知っているものには集中投資できるが、知らないものには分散投資する、という感覚は一つのリスク回避行動である、と思う。

株式以外の選択肢

株式に関して、米国を全く含まない形でポートフォリオを組む、というのは投資の玄人でもない限りは考えづらい。株式の主戦場である米国はおそらく入る。問題はそこから先をどのように考えるかではある。

全ての資産を米国株に集中する、というのはシンプルでいいが、やはり他のものへの分散投資を考える必要はある。欧州やアジアの株式市場も米国に比べれば小さいかもしれないが、それでも多少の投資割合を持っておくべきである。また、株式以外にも、債券や金など、資産の分散も意識するとよい。(結局分散投資で煙に巻かれた印象を抱く人も多いとは思うが。)

米国だけでいいのか、株式だけでいいのか、論点は実に多いものの、分散しすぎても把握がしづらいし、ただ手数料がかかる、というのも個人投資家にはあり得る悩みである。

資産運用から撤退せずに済む方法

米国株にしても、その他の国の株にしても、リスク資産である以上、値動きにはさらされる。値動きがあると人間は心理を揺さぶられ、嫌になって資産運用から撤退してしまう人が一定数いる。必ずしも損失が出たことが嫌だったわけではなく、昼夜問わず投資のことを考えてしまう自分が嫌だ、というような話である。

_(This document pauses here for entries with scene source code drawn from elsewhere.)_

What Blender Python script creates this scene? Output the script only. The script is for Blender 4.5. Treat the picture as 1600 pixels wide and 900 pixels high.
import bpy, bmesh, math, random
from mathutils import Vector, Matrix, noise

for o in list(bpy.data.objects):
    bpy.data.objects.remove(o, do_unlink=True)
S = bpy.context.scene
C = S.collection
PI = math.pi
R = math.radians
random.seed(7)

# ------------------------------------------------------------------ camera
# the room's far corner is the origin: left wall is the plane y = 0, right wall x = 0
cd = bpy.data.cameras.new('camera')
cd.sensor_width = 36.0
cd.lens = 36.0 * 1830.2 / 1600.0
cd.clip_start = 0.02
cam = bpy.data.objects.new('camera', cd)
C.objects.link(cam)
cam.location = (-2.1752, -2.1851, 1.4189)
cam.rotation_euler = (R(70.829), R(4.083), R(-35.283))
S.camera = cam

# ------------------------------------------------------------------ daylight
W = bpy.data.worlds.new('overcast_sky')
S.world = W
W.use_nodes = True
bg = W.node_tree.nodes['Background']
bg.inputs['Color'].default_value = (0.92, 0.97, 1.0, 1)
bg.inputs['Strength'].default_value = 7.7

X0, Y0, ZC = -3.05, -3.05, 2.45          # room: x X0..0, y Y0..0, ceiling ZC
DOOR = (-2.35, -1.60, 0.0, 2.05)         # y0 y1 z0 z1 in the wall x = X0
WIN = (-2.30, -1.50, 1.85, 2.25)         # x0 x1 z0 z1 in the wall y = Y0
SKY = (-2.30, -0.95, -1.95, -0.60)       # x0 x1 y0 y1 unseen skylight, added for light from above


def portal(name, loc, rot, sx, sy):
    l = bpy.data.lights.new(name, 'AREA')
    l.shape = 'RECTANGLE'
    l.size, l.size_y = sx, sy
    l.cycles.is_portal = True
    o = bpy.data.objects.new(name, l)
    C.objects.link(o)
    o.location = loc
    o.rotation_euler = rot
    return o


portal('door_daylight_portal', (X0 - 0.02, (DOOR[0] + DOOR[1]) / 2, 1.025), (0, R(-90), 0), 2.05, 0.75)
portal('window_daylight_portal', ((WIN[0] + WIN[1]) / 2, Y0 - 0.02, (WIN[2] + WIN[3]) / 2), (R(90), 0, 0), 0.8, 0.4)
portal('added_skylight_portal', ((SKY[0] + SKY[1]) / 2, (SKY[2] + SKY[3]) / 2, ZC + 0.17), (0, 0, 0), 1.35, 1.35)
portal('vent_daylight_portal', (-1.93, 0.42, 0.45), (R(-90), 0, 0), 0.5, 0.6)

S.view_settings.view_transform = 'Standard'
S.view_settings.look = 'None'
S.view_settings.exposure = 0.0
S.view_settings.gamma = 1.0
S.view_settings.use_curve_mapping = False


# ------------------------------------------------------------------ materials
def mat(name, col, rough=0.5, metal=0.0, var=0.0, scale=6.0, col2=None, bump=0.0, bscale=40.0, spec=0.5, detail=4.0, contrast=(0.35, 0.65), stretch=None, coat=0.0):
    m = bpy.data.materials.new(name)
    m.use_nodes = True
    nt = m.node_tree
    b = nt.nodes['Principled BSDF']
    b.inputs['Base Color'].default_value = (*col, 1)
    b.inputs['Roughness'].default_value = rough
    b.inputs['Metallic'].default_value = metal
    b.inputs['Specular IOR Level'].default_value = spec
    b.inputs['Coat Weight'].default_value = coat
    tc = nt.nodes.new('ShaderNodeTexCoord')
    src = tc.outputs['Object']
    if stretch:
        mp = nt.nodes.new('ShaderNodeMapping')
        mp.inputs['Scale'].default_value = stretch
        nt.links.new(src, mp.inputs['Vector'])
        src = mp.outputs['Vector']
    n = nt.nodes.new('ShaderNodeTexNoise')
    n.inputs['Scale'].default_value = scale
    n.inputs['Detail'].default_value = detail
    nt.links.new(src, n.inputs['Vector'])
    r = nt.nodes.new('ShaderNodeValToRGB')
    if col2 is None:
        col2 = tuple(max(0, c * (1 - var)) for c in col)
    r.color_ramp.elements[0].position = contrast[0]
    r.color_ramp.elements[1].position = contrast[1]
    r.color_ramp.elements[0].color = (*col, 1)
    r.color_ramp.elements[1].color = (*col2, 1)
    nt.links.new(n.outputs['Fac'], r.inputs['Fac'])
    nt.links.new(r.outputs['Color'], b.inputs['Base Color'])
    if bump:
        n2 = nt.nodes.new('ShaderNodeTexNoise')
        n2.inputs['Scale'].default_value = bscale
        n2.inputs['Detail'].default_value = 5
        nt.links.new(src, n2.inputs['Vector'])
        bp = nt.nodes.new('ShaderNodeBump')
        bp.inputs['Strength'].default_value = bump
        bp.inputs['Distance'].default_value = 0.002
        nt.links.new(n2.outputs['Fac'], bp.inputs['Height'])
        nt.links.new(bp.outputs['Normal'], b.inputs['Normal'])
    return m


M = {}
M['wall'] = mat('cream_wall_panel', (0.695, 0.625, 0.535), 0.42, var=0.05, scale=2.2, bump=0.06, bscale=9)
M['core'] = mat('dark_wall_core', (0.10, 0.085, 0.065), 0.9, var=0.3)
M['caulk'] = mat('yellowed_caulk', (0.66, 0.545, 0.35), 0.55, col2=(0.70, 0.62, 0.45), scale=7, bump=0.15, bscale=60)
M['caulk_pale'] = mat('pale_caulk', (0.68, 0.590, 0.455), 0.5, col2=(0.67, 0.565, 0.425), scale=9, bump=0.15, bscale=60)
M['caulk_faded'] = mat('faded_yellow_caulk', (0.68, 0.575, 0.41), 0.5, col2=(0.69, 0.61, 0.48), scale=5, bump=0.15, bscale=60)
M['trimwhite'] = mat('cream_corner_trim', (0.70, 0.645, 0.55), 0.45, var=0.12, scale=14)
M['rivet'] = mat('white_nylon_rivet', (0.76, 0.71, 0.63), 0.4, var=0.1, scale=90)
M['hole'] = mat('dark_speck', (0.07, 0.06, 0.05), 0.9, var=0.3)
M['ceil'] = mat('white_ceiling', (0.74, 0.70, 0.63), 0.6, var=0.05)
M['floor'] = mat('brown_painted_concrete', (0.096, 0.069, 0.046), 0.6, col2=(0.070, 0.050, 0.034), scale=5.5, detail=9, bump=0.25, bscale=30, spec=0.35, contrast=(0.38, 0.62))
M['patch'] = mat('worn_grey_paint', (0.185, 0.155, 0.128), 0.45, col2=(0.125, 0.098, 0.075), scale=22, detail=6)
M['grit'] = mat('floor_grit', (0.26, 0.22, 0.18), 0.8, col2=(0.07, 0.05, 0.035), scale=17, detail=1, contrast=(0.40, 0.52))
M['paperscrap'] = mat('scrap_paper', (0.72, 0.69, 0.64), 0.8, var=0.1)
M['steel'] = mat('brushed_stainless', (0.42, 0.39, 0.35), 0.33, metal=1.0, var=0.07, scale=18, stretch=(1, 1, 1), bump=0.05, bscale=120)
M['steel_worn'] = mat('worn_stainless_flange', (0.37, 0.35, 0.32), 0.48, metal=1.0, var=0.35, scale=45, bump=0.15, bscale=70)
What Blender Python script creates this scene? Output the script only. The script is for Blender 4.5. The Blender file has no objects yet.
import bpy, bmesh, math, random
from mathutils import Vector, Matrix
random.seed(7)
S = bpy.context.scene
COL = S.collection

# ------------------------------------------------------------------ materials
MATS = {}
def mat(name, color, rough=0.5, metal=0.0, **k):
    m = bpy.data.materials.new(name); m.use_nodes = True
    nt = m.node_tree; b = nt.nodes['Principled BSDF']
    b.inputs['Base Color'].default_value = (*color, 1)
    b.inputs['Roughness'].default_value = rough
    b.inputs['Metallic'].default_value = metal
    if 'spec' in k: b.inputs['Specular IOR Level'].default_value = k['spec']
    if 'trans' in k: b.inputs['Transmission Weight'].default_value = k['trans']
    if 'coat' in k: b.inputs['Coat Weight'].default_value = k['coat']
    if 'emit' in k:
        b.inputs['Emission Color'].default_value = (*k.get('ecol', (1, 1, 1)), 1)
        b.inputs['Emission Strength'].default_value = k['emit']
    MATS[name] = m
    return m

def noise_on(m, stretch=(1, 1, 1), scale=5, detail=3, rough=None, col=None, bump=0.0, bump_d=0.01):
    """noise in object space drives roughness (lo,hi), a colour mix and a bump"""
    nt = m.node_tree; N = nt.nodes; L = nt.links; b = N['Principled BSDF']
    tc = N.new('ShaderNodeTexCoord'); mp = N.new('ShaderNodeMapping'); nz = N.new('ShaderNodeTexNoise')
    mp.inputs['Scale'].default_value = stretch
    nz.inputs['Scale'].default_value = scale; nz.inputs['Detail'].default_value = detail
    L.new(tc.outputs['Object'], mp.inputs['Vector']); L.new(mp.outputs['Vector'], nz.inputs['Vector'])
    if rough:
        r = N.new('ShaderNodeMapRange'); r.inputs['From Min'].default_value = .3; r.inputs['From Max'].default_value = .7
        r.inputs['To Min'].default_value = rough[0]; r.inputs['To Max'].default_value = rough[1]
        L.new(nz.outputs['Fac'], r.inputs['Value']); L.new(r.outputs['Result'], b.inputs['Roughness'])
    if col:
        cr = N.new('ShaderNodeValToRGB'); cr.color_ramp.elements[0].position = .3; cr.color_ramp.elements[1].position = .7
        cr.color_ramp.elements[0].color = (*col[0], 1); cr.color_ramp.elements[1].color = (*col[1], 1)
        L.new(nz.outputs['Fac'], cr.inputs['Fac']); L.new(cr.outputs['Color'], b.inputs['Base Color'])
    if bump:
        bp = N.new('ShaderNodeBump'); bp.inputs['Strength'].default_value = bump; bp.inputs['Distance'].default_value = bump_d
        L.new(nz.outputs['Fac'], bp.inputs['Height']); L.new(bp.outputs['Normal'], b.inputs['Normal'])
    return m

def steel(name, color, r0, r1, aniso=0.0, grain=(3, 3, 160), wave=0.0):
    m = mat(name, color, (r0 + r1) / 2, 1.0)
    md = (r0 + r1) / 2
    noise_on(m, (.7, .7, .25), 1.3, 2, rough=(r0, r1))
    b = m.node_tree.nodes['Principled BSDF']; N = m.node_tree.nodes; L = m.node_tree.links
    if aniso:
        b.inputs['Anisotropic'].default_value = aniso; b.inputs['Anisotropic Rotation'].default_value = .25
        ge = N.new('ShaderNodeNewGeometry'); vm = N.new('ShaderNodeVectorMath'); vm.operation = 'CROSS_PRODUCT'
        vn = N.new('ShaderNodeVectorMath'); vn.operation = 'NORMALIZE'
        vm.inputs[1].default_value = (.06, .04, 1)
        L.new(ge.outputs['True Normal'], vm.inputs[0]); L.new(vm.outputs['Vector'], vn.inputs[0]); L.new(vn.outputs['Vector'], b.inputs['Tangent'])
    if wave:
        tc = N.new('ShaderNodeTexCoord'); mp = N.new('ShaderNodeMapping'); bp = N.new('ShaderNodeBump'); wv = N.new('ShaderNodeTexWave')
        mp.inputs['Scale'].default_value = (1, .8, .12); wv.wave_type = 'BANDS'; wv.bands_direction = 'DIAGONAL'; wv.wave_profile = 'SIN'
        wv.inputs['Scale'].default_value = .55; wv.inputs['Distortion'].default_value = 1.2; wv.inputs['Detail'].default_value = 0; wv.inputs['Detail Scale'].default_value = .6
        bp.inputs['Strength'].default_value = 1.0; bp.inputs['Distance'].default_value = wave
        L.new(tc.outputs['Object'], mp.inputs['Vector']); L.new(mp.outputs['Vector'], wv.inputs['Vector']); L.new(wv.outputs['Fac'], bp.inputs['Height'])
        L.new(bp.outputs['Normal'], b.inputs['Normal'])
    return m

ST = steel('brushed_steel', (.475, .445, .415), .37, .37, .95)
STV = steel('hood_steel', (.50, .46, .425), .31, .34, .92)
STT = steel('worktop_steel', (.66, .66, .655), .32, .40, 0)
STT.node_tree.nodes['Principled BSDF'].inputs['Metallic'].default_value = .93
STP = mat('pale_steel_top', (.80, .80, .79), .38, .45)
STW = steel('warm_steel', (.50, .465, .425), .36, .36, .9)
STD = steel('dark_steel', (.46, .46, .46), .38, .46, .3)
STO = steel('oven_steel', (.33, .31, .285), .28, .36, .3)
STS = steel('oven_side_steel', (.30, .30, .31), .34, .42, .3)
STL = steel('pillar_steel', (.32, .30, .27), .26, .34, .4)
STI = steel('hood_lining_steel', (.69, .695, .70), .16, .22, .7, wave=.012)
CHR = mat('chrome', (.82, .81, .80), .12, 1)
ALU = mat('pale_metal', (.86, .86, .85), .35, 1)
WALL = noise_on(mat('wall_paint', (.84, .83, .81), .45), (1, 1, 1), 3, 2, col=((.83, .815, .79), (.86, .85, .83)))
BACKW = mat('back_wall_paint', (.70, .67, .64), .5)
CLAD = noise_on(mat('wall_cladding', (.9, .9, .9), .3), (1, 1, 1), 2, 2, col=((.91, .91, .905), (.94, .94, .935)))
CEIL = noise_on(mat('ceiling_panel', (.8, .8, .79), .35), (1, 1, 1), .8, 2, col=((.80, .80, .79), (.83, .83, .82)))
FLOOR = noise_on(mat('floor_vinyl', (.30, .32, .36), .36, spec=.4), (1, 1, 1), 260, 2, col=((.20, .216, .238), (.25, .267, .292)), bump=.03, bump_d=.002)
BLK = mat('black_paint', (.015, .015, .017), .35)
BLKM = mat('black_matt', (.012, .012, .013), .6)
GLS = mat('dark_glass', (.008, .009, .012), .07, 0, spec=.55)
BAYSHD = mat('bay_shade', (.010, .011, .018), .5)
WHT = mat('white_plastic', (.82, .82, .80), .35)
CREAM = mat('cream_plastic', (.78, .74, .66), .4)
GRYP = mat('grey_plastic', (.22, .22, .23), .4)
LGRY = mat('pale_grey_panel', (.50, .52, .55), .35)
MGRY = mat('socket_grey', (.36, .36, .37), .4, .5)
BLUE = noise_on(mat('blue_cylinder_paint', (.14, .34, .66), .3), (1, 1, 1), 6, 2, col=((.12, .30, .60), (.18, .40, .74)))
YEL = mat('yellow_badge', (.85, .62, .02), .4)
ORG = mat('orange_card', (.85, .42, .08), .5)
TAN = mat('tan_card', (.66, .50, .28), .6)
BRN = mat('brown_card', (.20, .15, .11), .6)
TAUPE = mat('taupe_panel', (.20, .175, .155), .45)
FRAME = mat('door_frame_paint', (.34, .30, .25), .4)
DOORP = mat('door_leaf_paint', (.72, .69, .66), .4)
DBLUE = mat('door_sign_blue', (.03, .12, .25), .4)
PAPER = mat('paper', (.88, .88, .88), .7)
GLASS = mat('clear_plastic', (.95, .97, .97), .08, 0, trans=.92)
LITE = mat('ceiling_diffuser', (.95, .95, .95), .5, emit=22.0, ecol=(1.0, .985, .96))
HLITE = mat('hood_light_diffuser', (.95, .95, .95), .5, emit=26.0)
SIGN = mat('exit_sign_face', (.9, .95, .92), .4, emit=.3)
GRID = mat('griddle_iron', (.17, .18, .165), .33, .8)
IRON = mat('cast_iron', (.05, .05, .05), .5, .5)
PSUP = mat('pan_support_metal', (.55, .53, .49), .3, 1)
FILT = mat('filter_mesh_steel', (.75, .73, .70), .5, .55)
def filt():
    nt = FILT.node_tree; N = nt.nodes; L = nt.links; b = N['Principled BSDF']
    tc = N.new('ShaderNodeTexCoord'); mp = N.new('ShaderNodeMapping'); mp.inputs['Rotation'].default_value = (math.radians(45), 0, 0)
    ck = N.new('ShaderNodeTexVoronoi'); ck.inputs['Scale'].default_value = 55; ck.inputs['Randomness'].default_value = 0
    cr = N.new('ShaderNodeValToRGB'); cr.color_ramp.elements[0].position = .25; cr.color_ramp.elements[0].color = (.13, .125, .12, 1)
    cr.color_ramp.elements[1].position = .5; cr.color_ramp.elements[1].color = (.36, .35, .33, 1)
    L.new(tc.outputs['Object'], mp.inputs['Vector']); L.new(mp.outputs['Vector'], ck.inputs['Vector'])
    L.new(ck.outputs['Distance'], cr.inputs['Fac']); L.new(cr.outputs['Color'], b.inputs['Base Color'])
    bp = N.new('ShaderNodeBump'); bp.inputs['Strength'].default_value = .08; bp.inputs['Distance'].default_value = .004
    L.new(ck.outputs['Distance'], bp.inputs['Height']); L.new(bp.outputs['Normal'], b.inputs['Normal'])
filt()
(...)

米国株は同等のリスクを秘めていながらも、過去の右肩上がりのチャートが投資家を資産運用から撤退する前に安心させている、というのは心理効果として大きいと思う。毎年米国株がリターンの最上位にきているわけではない、という事実は調べれば分かることだが、投資家はあまり気にしていないのかもしれない。

未来の予知が誰にもできない以上、心穏やかに資産運用を継続することは重要になってくる。途中で退出してしまっては本来得られていたリターンも諦めることになってしまうからである。安心して続けられる方法、しかもそれが徐々に投資資産を増やしながら、あるいは資産の多くを運用に回しながら行える方法について、自分自身と向き合うことが肝心である。これは理論的に正しいこと、とは必ずしも一致しない。

特に相場を読みながら、エントリーポイントを探そうという人にも同じことが言える。もちろん始めるときはきっかけが必要ではあるが、これから先ずっとそれを続けていかないといけないわけで、もしタイミングを見なければ始めづらいというのであれば、おそらくやろうとしていることは継続していくのも難しいはずなのである。気持ちの整理の問題なのか、やり方が適切でないのか、は区別しておけるといい。